The explanation for such similarities that there are between pyramid and ziggurat may be that they both originated in the same archetype, common to peoples in the Near East five thousand years ago, at an earlier stage of social development. There are many such symbols: the familiar triangular pyramids are clearly a more particularly Egyptian form though even these were to be repeated coincidentally in other cultures, distant in time and clime. Perhaps at the beginning of the third millennium men felt they had, for whatever reasons, to build imitation mountains and to give them a markedly terraced appearance. In Mesopotamia the idea prevailed; in Egypt it did not and the familiar colossal stone triangles evolved.
To the Egyptians, with their belief in the divine order represented by the king, it was a witness to the unique bond which existed between their land and the heavens. Indeed, mysterious and gleaming, it must have seemed like part of the immortal mansions brought down to earth. So the complex seemed to tourists who visited it during the New Kingdom, more than a thousand years after it had been built. The buildings were still then, it seems, intact; visitors left admiring graffiti on the walls which can still be seen, recalling perhaps some second millennium Memphite family’s outing to this numinous place.
From time to time, during the early centuries of its existence when it was still a living temple, the sound of chanting and of music, essential components of all rituals in Egypt, would have been heard across the silent spaces between its lonely eminence and the city of Memphis which lay below it. The sounds must have seemed like the echoes of the stars singing as the priests went about their business of perpetuating the life of Egypt through the ceremonies of giving life to Netjerykhet. Its mystery would have been compounded by the fact that all but the king, his courtiers, and the priests would be excluded from the temple precincts.
The achievement represented by the Step Pyramid complex is far greater than that for which the later pyramids, of Khufu, Khafre, and Menkaure stand. They are remarkable, certainly, but they show a clear line of descent from other monuments, including this first pyramid of all at Saqqara. Neither Khufu’s pyramid nor those of his successors are sui generis; that of
Netjerykhet undoubtedly is. Every element in it is original; it is a compendium of architectural invention. It is also remarkable for what it reveals about the development of large-scale sculpture, a technique which began with the statue of Ninetjer and Khasekhem-Khasekhemwy. Netjerykhet’s complex contained evidence of large statues of the king and, no doubt, of the gods. Most of these are lost but one unfinished limestone figure of the king and parts of others survive.

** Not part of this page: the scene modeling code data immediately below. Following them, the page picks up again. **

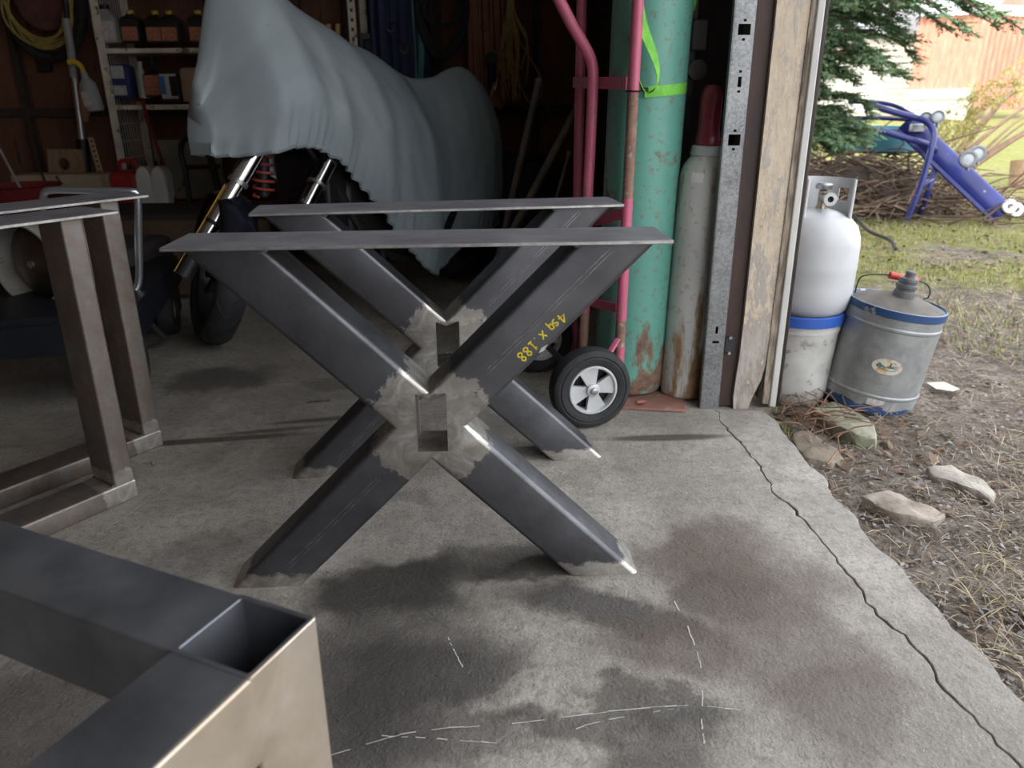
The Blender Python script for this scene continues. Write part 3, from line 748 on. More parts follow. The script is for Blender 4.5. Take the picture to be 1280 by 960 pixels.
# =================================================================== CYLINDERS, HAND TRUCK
def painted_mat(name, c1, c2, rustc, zr, th=.6, sc=7, rough=.42, st=(1, 1, .5), low=.3):
    """painted steel whose chips and rust gather towards the foot, where it has stood in the wet"""
    m, t, b = nt(name); co = obj_co(t)
    sep = t.nodes.new('ShaderNodeSeparateXYZ'); L(t, co, sep.inputs[0])
    n = noise_n(t, stretch(t, co, st), sc, 6, .65, .4); n2 = noise_n(t, co, 3, 4); n3 = noise_n(t, co, 42, 5, .7)
    col = ramp(t, n2.outputs['Fac'], [(.3, c2), (.7, c1)]).outputs['Color']
    lo = mth(t, 'MULTIPLY', smooth_lt(t, sep.outputs[2], zr, zr), low)
    k = mth(t, 'SUBTRACT', 1.0, smooth_lt(t, mth(t, 'ADD', n.outputs['Fac'], lo), th, .05))
    rc = ramp(t, n3.outputs['Fac'], [(.35, tuple(x * .55 for x in rustc)), (.65, rustc)]).outputs['Color']
    k2 = mth(t, 'SUBTRACT', 1.0, smooth_lt(t, n3.outputs['Fac'], .59, .03))
    col = mixc(t, mth(t, 'MAXIMUM', k, mth(t, 'MULTIPLY', k2, .6)), col, rc)
    L(t, col, b.inputs['Base Color'])
    L(t, mixc(t, k, (rough,) * 3, (.85,) * 3), b.inputs['Roughness'])
    bump(t, b, n.outputs['Fac'], .12, .006); return m
m_teal = painted_mat('teal_cylinder_paint', (.15, .42, .34), (.11, .33, .27), (.24, .14, .10), .22, .64, 9, low=.12)
m_greycyl = painted_mat('grey_cylinder_paint', (.6, .62, .6), (.47, .49, .47), (.36, .22, .11), .3, .62, 6, st=(1.8, 1.8, .35), low=.13)
m_pink = painted_mat('pink_paint', (.62, .14, .24), (.52, .11, .2), (.28, .17, .12), .2, .72, 9)
m_rustpipe = mat('rusty_bare_pipe', (.34, .2, .15), (.2, .12, .09), 30, rough=.8, bmp=.2, spots=[((.42, .33, .3), 40, .6)])
TX, TY, TRr = .398, 2.475, .116
tk = thing('gas_cylinder', 'tall chipped teal gas cylinder strapped to the pink hand truck', 'gas cylinder', (TX, TY, .012))
tk.rotation_euler = (0, math.radians(0.8), 0)
prof = [(.0, .004), (.09, 0), (.107, .008), (.115, .03), (TRr, .06)] + [(TRr, .06 + 1.28 * k / 12) for k in range(1, 13)] + [(.115, 1.38), (.095, 1.43), (.06, 1.465), (.035, 1.48), (.033, 1.54), (0, 1.54)]
MB().lathe(prof, n=48).build('cylinder_body', m_teal, tk)
MB().lathe([(.04, 1.5), (.04, 1.62), (.03, 1.65), (0, 1.655)], n=24).build('valve_cap', m_darkmetal, tk)
GX, GY = .575, 2.425
gk = thing('gas_cylinder', 'shorter rusty grey gas cylinder with a maroon valve cap', 'gas cylinder', (GX, GY, 0.002))
gk.rotation_euler = (0, math.radians(1.5), 0)
MB().lathe([(0, .003), (.06, 0), (.072, .01), (.076, .03)] + [(.076, .03 + .66 * k / 10) for k in range(1, 11)] + [(.074, .72), (.066, .745), (.055, .762), (.046, .772), (.044, .80), (0, .80)], n=40).build('cylinder_body', m_greycyl, gk)
MB().lathe([(.037, .79), (.039, .795), (.039, .83), (.036, .84), (.036, .93), (.033, .955), (.022, .972), (0, .976)], n=28).build('valve_cap', mat('maroon_paint', (.26, .03, .05), (.17, .022, .036), 14, rough=.28, spots=[((.3, .2, .18), 60, .7)]), gk)['label'] = 'glossy maroon valve cap'
MB().lathe([(.047, .772), (.05, .776), (.047, .80), (.043, .803)], n=28).build('collar', mat('grey_collar', (.5, .53, .55), rough=.4), gk)
for a0, a1_, z0, z1 in ((-2.35, -1.85, .700, .728), (-1.25, -.9, .705, .735)):
    b = MB()
    for i in range(7):
        a = a0 + (a1_ - a0) * i / 6
        for z in (z0, z1): rr_ = .0775 - max(0, z - .70) * .16; b.v.append((rr_ * math.cos(a), rr_ * math.sin(a), z))
    for i in range(6): b.f.append((2 * i, 2 * i + 2, 2 * i + 3, 2 * i + 1))
    b.build('paper_sticker', mat('sticker', (.72, .72, .7), rough=.6), gk)

ax = Vector((.26, -.966, 0)).normalized()          # towards the near wheel
ht = thing('hand_truck', 'pink hand truck with rusty rails carrying the teal cylinder', 'hand truck', (0, 0, 0))
nr_t, nr_b = PT(796, 30, 2.315), PT(774, 445, 2.315)
def along(p, q, z): k = (z - p.z) / (q.z - p.z); return p + (q - p) * k
def pole(name, p, q, r, mt, parent=ht): return MB().cyl(p, q, r, n=16).build(name, mt, parent)
z1 = PT(790, 117, 2.315).z; z2 = PT(780, 248, 2.315).z; z3 = PT(778, 340, 2.315).z; z4 = PT(776, 400, 2.315).z; z5 = PT(776, 432, 2.315).z
nt_, nb_ = along(nr_t, nr_b, 1.45), along(nr_t, nr_b, .035)
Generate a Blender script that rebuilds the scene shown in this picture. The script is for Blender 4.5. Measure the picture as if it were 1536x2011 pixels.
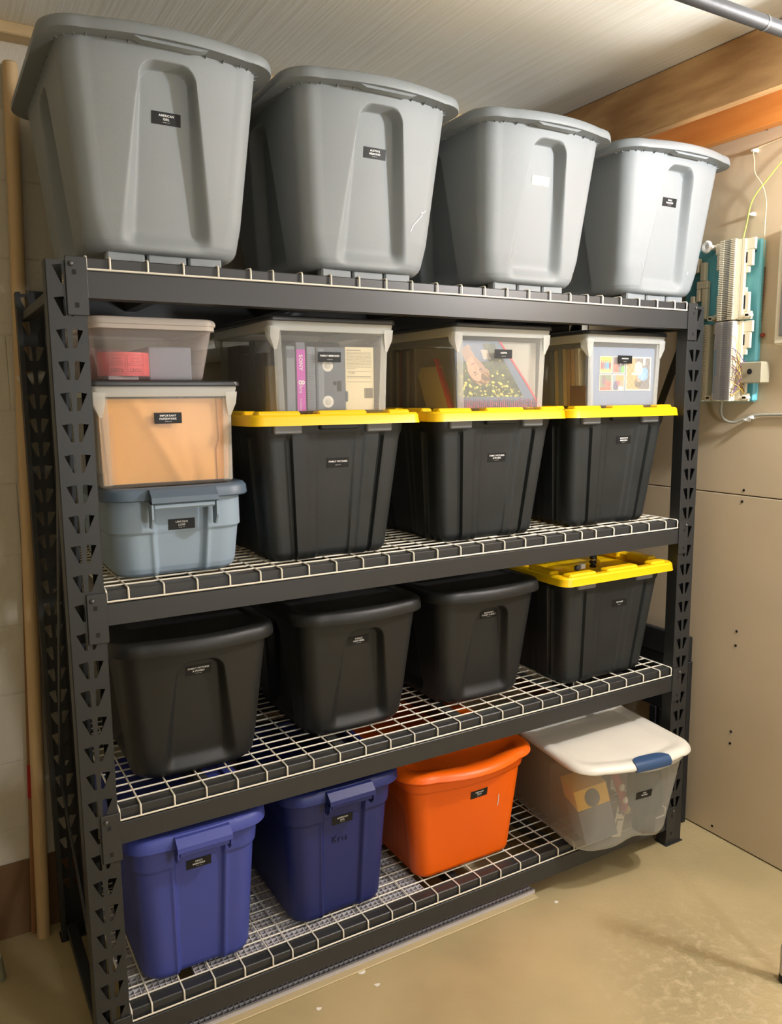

There is however one point of contact between pyramid and ziggurat. Both were obviously forms of the ‘sacred mountain’, an archetype of the highest antiquity, representing the place on which divinities were accustomed to manifest themselves. It is notable that neither Egypt nor Sumer are really well supplied with anything that could be dignified with the term ‘mountain’, other than Egypt’s Red Sea mountains and the Zagros range to the east of Sumer. It may well be that the reverence with which both peoples regarded the idea of the mountain represents the recollection of a land which had a special significance — it has been suggested that it was their original mutual home — which was itself mountainous; again, the question must remain entirely speculative at this stage. It is interesting nonetheless that the hieroglyph for ‘foreign country’ is a sign showing mountain peaks.8
It is probably unrewarding to seek for other explanations of one of the most perfectly satisfying shapes in relation to its environment that architecture, sacred or profane, has ever evolved. The Greeks, who had a faculty when dealing with the works of foreigners of reacting either with superstitious awe or with startling banality, called the pyramids (in Egyptian, met) ‘little cakes’, pyramidoi, a description of quite overwhelming inappositeness but one which has given them their name today.